Saturday

David E. Kelley Finally Burns Out...

In a fictional Boston bar, over a generous tumbler of presumably good scotch, Denny Crane, the aging, charismatic, senior partner played brilliantly by William Shatner utters the moral premise of David E. Kelley’s new show. Dismissing the breakdown of one of his partners, Crane muses that “from time to time he’d look at himself in the mirror and ask ‘what’s the point’. I never do that.” Crane murmurs “Questions like that’ll kill you.”

Alas, even David E. Kelley can burn out. After eight seasons of ‘The Practice” Kelley, like a few of his characters, has finally spent a bit too much time around the tawdry, poorly lit, criminal courthouse. And like most legal burn-outs, his gaze has shifted from justice to money. The result is “Boston Legal,” his new show, premiering October 3rd on ABC. ‘Boston Legal,” a deeply Bush-era show, peddles fashionable stereotypes of highly paid, unscrupulous lawyers. In other words: it is the perfect vehicle with which to ride the zeitgeist.

Watching the early years of ‘The Practice’ it was clear the Kelley had found his m├ętier. With a keen eye for the nuances of criminal procedure and a musical ear for the cadences of courtroom advocacy, ‘The Practice’ was the first, and perhaps the only television show to accurately plum the pathological depths of committed criminal defense lawyers. As the seasons progressed though, and
Kelley continued to mine the paradoxes of legal ethics—including that the criminal lawyers the public considers most vile, are often the most righteous -- the show began to loose its focus, rhythm, and, perhaps most grievously, its moral compass. Finally, in the closing season, as he ingeniously used the end of ‘The Practice’ to build the back-story of the new show, Kelley seems to have shared in the experience of so many criminal defense lawyers, emerging from ‘The Practice’, jaded, contemptuous, and greedy.

“Boston Legal,” is explores the notion that legal ethics and morality are not only not co-extensive, but in fact, fundamentally at odds. It is a show is built around disillusionment. The lawyers in Boston march around cheerfully highlighting their philandering, extortionate ways. They are engagingly sexed up and charmingly despicable: a straw firm of amoral 21st century Bonnie and Clydes, stealing from the rich, lining their own pockets, and abusing the law, all for the sheer egotistical thrill of it all.

Before the title sequence has ended, Crane has ordered damaging documents and scientific studies burned, and stabbed one of his partners in the back. Minutes later we discover he’s sleeping with a client’s wife. What’s that point of all this bad and bed behavior: Denny says it best: “You don’t ask. That’s the point.”

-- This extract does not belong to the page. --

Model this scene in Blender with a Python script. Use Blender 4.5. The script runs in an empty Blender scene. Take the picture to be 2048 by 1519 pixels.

Everything about ‘Boston Legal’ is a rebuke to ‘The Practice’. The big name protagonists, James Spader and William Shatner (both in rare form) are big, brash, swaggering figures—a far cry from aging Eleanor, pudgy Jimmy and scowling Eugene. The lighting is crisp, clean and smart—no darkened corners or grey reflected light. “Boston Legal” exists in perpetual sunshine, while ‘The Practice’ was lit as if every beleaguered ray of sunlight had somehow managed to penetrate a windowpane caked with the grit of a thousand missed opportunities.

The other half of the dysfunctional dyad at the center of Boston Legal is Alan Shore (played gamely by James Spader). Spader—at his absolute best playing a character whose fealty is only to his deeply damaged self—is like a high-gloss Andy Sipowicz, simultaneously troubled and triumphant in a way it is disturbing to process. And between them, Crane and Shore form a perfect Machiavellian legal universe, where results trump process and conscience is a woeful liability. “You blackmailed him” a disgusted partner says to Shore. “You make it sound unsavory” Shore replies accusingly, his signature crooked smirk plastered across his face.

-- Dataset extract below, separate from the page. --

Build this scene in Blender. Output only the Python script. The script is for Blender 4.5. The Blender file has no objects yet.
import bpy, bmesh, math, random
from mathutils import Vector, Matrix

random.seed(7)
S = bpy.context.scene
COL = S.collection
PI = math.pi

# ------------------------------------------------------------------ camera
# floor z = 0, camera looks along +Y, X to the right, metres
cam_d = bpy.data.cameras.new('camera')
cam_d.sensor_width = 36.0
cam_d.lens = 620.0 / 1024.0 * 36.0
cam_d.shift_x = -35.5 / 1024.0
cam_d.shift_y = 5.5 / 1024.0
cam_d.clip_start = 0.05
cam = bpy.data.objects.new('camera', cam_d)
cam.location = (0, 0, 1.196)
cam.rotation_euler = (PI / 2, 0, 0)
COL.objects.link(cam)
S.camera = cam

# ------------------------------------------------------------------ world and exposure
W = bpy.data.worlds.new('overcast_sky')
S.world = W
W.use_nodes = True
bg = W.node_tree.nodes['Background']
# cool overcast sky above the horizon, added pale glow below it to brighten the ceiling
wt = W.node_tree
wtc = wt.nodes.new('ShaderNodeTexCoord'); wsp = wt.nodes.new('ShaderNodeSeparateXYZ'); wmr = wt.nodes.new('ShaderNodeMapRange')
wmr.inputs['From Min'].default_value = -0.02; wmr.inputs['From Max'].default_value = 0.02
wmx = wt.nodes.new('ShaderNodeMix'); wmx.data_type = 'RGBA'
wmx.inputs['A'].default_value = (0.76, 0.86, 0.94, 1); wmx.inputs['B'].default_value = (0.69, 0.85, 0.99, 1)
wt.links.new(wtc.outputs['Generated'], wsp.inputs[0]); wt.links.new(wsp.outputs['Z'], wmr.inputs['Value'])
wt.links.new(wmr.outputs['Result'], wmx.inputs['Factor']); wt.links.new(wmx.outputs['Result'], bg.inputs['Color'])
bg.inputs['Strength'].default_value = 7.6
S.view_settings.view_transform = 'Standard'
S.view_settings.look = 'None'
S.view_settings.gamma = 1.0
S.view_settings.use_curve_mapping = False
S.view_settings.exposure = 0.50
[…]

By exploring the well-tailored, oversexed, pathologies of handsome but unsavory characters, “Boston Legal” is sure to provide outstanding entertainment. But more than that, it is sure to tap into a deeper perception that lawyering, for all its old amusements, is now a profoundly bankrupt profession. The problem of course, is that a popular show not only reflects the zeitgeist, it creates it.

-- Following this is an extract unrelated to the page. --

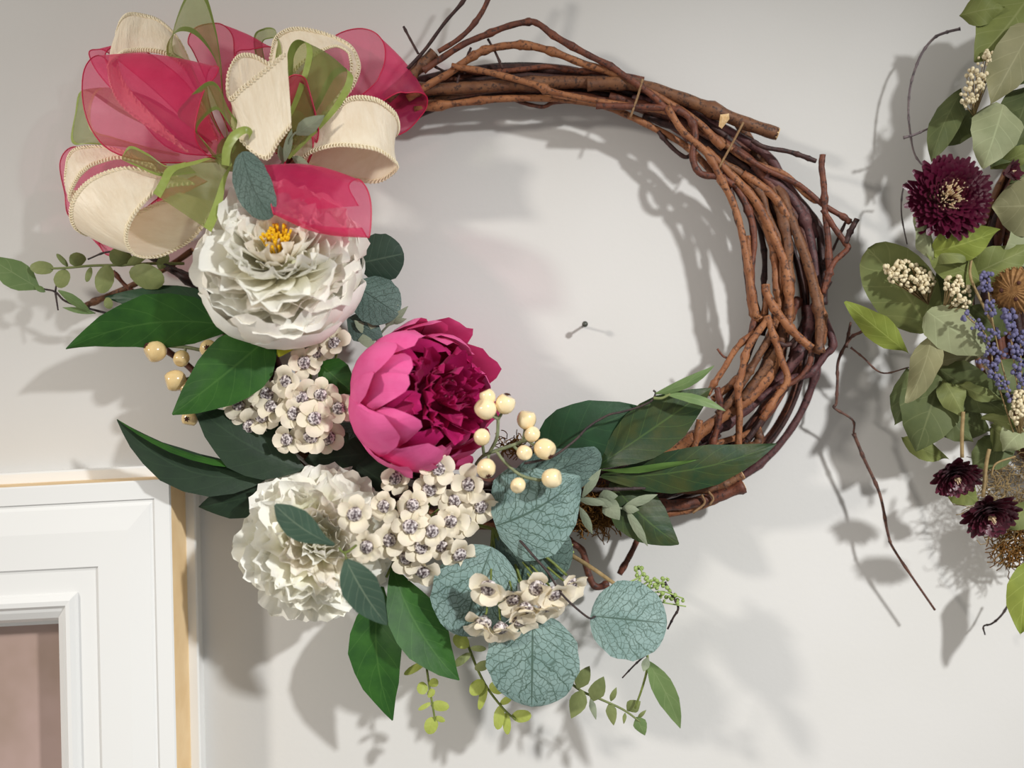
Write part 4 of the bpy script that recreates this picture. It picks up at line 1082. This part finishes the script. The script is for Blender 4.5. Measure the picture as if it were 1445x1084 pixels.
# green seed sprig on a tan stem at the lower right
def build_seeds():
    rnd = random.Random(9)
    root = thing('seed_sprig', 'sprig of tiny pale green seeds on a tan stem at lower right', 'sprig', P(806, 785, 110))
    stem(root, [(800, 780, 110), (836, 802, 140), (872, 827, 160), (882, 830, 164)], 3.6, M['stem_tan'])
    br = [[(876, 828), (905, 838), (925, 848), (968, 856)], [(880, 826), (905, 812), (902, 800)], [(900, 835), (925, 828), (942, 815)], [(912, 840), (935, 835), (965, 845)], [(895, 834), (918, 820), (938, 824)], [(916, 846), (930, 855)]]
    for b in br:
        stem(root, [(x, y, 166) for x, y in b], 1.5, M['seed_green'])
        for k in range(11):
            u = rnd.uniform(.35, 1); i = min(int(u * (len(b) - 1)), len(b) - 2); f = u * (len(b) - 1) - i
            x = b[i][0] * (1 - f) + b[i + 1][0] * f + rnd.uniform(-7, 7); y = b[i][1] * (1 - f) + b[i + 1][1] * f + rnd.uniform(-7, 7); d = 166 + rnd.uniform(-8, 8)
            V, Fc = ico(P(x, y, d), rnd.uniform(2.0, 3.6) * S(d)); mk('seed', V, Fc, M['seed_green'], root)
    root2 = thing('seed_sprig', 'small knot of green seeds beside the tan stem under the round leaves', 'sprig', P(806, 780, 100))
    stem(root2, [(792, 800, 100), (800, 785, 110), (808, 768, 112)], 1.5, M['seed_green'])
    for k in range(16):
        x, y = rnd.choice([(803, 778), (806, 832), (800, 840)]); x += rnd.uniform(-8, 8); y += rnd.uniform(-9, 9)
        V, Fc = ico(P(x, y, 112), rnd.uniform(2.0, 3.4) * S(112)); mk('seed', V, Fc, M['seed_green'], root2)
build_seeds()

def moss(name, label, cx, cy, rx, ry, d, n, mat, seed, rad=.9, L=26):
    rnd = random.Random(seed); V, Fc = [], []
    for k in range(n):
        a = rnd.uniform(0, 6.3); q = math.sqrt(rnd.random())
        x, y = cx + rx * q * math.cos(a), cy + ry * q * math.sin(a); dd = d + rnd.uniform(-18, 18)
        p = [(x, y, dd)]
        an = rnd.uniform(0, 6.3)
        for s in range(5):
            an += rnd.uniform(-1.1, 1.1)
            x += math.cos(an) * L / 5; y += math.sin(an) * L / 5; dd += rnd.uniform(-5, 5); p.append((x, y, dd))
        v, f, _ = tube_data([P(*q_) for q_ in p], rad * S(d), 3); addm(V, Fc, v, f)
    o = mk(name, V, Fc, mat, None, None, True, P(cx, cy, d)); o['kind'] = 'stuff'; tag(o, label, 'moss')
moss('moss_tuft', 'tuft of brown moss under the silver-green leaves at ring bottom', 838, 722, 34, 26, 92, 260, M['moss'], 4)
moss('moss_tuft', 'scrap of brown moss behind the cream berries', 722, 630, 18, 12, 170, 70, M['moss'], 5, .8, 18)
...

Sadly, “Boston Legal” is good television, and it is likely to succeed both as entertainment, and as a massive revenue generating machine. But if the formula lasts, and if, four years from now, resilient greed, sexual depravity, and strident amorality continue to sell, and “Boston Legal” leaps the 100 episode syndication hurdle, guarantying millions for all involved, and many times that for Mr. Kelley, we should nonetheless hope that his next project will be better. That, despite our impending sojourn in jurisprudential Sodom and Gomorrah, Kelley’s exquisite sensibility, and unstoppable creativity will eventually lead us all back to a better world--one where justice and fair dealing once again mean something, where procedural rights aren’t ridiculed as technicalities, where men and women of good character are judged by their striving not their wardrobes and one where Bobby Donnell, Eleanor Frut and Eugene Young once again, win all of their cases.